Monday, February 16, 2009


Today in this space I would like to deal with one of the most commonly held myths about investing. Even though the savings rate in our country is among the highest in the world (@30%) In India , quite a substantial portion from the overall investment bucket of the retail customer finds itself invested with the aim of saving income tax. This in itself is not bad at all , infact that’s the reason why such tax breaks are offered. But what is worrying is that most of the people don’t have clarity on rules regulations governing such tax breaks.

As per the current income tax guidelines, one can avail tax exemptions under section 80C of the IT ACT on the money invested upto Rs 1 lakhs in a financial year. Also the maturity benefits are exempted under Sec 10 10 D of the same Act. The various investment instruments/tools which will help you save tax under these guidelines are as under:-
Housing Loan (principal component repaid).
FDs with maturity in excess of 5 years.
School and college fees paid for your children
Now coming to the topic of our discussion, that most people think that all ULIPS (single and regular premium paying) offer same tax breaks under IT ACT. This is NOT true for single premium paying ULIPS. Let’s first examine the premise on which the single premium ULIPs are bought or sold. The salesman generally pitches the single premium ULIPs as a product where you can make one time investment without the hassles of paying at regular intervals while reaping the same tax and investment benefits. This is not true with respect to the tax breaks because in single premium ULIPS one can have minimum SA or life cover upto 1.1 times the premium paid. For example if you invested Rs 1 lakh in Single premium ULIP you need to have atleast 1.10 lakh ‘s life cover or SA on this. Since mostly people buy ULIPS for investment purpose and not for high cover they do go for such SA. Now what most people don’t realize is that under the IT ACT, tax exemption is given only to such policies where the premium paid is less than or equal
to 20% of the SA only. Here in the above example on a SA of Rs 1.10 lk, the exempted premium would be only 20% of Rs 1.10 lakhs i.e 22000 only and not the total Rs 100000 that you invested. Not only this , on maturity the proceeds too would be taxed. So overall you don’t save much tax under this instrument.

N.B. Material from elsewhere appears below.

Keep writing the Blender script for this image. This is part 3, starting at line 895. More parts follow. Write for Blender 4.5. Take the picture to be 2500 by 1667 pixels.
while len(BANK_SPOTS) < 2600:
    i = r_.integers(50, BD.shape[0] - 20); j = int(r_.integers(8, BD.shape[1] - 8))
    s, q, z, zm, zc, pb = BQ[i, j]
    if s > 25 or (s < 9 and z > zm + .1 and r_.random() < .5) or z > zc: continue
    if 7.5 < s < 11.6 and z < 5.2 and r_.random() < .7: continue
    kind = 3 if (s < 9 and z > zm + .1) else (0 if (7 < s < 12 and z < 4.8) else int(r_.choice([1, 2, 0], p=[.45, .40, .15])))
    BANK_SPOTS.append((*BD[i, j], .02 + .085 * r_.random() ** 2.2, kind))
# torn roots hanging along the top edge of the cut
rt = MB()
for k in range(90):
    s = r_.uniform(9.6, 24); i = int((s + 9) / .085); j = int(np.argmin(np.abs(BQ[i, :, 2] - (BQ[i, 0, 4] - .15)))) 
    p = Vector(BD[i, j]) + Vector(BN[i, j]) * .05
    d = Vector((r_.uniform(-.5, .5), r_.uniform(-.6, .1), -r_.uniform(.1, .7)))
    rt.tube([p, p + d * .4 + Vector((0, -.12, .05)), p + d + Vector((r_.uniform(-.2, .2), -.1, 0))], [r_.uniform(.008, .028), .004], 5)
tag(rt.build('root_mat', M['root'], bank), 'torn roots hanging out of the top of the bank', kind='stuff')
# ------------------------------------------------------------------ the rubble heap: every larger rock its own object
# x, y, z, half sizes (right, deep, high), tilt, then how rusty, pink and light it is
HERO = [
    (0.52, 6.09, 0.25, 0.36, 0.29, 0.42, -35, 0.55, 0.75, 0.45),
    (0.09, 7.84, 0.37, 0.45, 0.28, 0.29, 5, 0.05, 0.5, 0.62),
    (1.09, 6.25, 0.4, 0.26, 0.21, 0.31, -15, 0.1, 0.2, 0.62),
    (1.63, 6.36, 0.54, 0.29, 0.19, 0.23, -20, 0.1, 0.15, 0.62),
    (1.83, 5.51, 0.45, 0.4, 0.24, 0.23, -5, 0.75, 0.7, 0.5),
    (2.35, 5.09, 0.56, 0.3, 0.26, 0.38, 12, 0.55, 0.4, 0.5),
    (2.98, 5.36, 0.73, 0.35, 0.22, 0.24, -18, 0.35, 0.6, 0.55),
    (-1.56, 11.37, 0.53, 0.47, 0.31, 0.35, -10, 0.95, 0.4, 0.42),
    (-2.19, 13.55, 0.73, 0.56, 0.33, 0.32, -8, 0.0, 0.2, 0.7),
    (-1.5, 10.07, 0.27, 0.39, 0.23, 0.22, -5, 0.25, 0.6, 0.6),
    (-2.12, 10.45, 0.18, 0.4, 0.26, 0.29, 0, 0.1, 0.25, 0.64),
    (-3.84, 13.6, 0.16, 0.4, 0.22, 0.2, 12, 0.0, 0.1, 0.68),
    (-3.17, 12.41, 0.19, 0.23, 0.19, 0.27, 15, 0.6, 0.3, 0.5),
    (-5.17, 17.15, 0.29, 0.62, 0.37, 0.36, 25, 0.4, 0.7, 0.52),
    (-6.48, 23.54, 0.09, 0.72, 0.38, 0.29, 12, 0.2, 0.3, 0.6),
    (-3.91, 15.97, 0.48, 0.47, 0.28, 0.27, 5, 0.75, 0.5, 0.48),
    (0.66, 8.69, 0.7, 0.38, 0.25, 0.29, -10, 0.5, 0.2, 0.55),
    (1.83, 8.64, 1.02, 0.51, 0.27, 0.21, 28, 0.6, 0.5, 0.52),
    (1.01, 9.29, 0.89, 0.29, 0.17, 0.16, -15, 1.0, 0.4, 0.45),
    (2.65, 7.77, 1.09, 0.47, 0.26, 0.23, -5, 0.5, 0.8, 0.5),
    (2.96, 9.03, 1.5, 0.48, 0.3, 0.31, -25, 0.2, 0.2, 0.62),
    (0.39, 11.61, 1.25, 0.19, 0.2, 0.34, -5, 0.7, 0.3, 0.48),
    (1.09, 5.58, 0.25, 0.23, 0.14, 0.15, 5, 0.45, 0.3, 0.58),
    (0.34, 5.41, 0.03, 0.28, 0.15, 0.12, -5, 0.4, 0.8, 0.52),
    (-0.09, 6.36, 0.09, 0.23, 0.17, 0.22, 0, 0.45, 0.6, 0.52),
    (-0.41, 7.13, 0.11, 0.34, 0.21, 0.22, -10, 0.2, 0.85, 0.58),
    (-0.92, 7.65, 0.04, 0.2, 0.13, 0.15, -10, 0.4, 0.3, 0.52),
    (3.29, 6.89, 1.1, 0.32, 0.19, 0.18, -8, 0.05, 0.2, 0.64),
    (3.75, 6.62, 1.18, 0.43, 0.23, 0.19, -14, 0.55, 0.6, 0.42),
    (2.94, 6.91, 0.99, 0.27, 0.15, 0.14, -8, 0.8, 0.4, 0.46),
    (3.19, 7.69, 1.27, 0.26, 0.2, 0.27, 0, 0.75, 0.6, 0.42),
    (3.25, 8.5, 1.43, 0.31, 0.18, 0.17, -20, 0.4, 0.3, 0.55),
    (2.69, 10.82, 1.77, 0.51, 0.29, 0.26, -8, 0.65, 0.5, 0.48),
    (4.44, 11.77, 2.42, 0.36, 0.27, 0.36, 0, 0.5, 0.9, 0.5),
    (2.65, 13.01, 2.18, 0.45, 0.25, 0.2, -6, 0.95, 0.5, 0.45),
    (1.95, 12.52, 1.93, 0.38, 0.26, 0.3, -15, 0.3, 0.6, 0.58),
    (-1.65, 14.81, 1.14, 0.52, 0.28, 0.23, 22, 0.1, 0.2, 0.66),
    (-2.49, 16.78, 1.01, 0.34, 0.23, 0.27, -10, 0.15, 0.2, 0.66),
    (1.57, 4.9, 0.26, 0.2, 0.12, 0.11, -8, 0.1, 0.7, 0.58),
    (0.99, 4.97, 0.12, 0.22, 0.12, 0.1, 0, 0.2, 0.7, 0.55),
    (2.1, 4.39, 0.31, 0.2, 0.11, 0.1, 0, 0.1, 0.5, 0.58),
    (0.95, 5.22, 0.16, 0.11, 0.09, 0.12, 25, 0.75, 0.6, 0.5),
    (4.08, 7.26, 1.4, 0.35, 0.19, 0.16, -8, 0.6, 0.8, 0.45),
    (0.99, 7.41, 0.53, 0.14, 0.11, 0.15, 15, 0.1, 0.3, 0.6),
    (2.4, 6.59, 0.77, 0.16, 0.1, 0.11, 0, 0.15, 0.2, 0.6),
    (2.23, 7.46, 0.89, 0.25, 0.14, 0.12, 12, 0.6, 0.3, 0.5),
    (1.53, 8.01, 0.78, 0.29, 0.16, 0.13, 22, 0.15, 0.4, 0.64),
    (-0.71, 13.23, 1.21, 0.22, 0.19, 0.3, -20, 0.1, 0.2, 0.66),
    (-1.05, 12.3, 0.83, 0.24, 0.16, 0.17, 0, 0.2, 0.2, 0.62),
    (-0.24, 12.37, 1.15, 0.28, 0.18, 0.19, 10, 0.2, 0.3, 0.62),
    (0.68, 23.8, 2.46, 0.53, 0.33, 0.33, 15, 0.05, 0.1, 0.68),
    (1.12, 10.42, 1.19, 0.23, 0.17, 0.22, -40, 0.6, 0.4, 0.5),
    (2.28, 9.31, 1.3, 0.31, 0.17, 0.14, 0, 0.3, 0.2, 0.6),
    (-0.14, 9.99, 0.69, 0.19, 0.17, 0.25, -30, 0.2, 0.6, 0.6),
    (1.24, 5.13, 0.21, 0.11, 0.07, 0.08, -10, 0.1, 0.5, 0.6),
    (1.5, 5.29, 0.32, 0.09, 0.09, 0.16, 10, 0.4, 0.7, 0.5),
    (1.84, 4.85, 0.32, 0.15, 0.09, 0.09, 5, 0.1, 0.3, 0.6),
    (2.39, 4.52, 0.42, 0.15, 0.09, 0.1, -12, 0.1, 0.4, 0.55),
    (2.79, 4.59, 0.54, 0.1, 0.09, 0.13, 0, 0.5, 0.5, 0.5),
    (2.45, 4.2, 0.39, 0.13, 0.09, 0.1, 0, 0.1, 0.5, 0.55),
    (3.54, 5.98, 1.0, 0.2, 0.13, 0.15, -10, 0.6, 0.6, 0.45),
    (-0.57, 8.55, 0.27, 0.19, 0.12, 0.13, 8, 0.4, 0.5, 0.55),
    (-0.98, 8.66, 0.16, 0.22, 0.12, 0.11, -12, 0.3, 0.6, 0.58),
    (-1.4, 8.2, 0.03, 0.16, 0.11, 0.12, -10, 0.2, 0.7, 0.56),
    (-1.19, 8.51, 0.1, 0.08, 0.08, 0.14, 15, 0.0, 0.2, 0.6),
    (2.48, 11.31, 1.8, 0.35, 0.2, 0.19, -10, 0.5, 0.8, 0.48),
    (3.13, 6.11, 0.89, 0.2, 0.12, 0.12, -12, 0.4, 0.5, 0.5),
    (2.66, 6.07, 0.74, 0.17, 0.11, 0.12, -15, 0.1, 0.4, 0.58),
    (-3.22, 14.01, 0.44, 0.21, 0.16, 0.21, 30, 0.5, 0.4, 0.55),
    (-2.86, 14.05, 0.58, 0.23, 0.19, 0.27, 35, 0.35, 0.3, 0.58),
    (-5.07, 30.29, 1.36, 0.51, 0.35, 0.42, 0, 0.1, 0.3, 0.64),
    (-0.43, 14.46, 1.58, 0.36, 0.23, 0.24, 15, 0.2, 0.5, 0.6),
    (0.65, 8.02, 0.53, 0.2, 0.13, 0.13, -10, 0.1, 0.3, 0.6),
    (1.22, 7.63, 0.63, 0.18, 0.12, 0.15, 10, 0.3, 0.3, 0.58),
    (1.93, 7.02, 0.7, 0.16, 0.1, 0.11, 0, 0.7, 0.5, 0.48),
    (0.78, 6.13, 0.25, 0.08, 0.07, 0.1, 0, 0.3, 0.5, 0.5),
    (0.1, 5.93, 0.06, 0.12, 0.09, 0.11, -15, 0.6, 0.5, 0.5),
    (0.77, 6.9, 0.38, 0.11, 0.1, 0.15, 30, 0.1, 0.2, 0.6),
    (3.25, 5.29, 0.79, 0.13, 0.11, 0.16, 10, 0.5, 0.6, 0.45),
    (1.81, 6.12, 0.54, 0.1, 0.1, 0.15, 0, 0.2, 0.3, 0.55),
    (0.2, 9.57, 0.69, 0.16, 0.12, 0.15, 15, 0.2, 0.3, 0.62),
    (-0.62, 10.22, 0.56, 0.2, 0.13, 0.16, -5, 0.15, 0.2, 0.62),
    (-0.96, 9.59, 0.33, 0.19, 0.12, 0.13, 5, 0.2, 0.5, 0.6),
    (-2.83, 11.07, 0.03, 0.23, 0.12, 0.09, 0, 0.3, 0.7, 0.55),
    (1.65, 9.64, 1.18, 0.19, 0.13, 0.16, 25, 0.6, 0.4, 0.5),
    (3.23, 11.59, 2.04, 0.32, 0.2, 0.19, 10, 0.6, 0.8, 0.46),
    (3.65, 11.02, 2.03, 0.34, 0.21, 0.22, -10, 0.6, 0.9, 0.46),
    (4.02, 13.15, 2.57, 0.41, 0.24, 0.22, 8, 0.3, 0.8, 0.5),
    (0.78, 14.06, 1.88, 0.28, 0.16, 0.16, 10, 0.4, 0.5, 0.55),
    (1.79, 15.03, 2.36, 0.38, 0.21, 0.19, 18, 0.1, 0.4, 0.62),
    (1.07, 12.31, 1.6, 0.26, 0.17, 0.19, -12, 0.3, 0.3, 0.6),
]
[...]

Also, understand that you could have invested the same amount under ULIPS offering regular premium payment option to save tax on the overall amount. So what are the takeaways from this. They are:
Invest in regular premium paying ULIPs for saving tax if you must..
Better still to invest in ELSS and term plan to get the same benefit with superior results.(explained in my earlier posts on this blog only).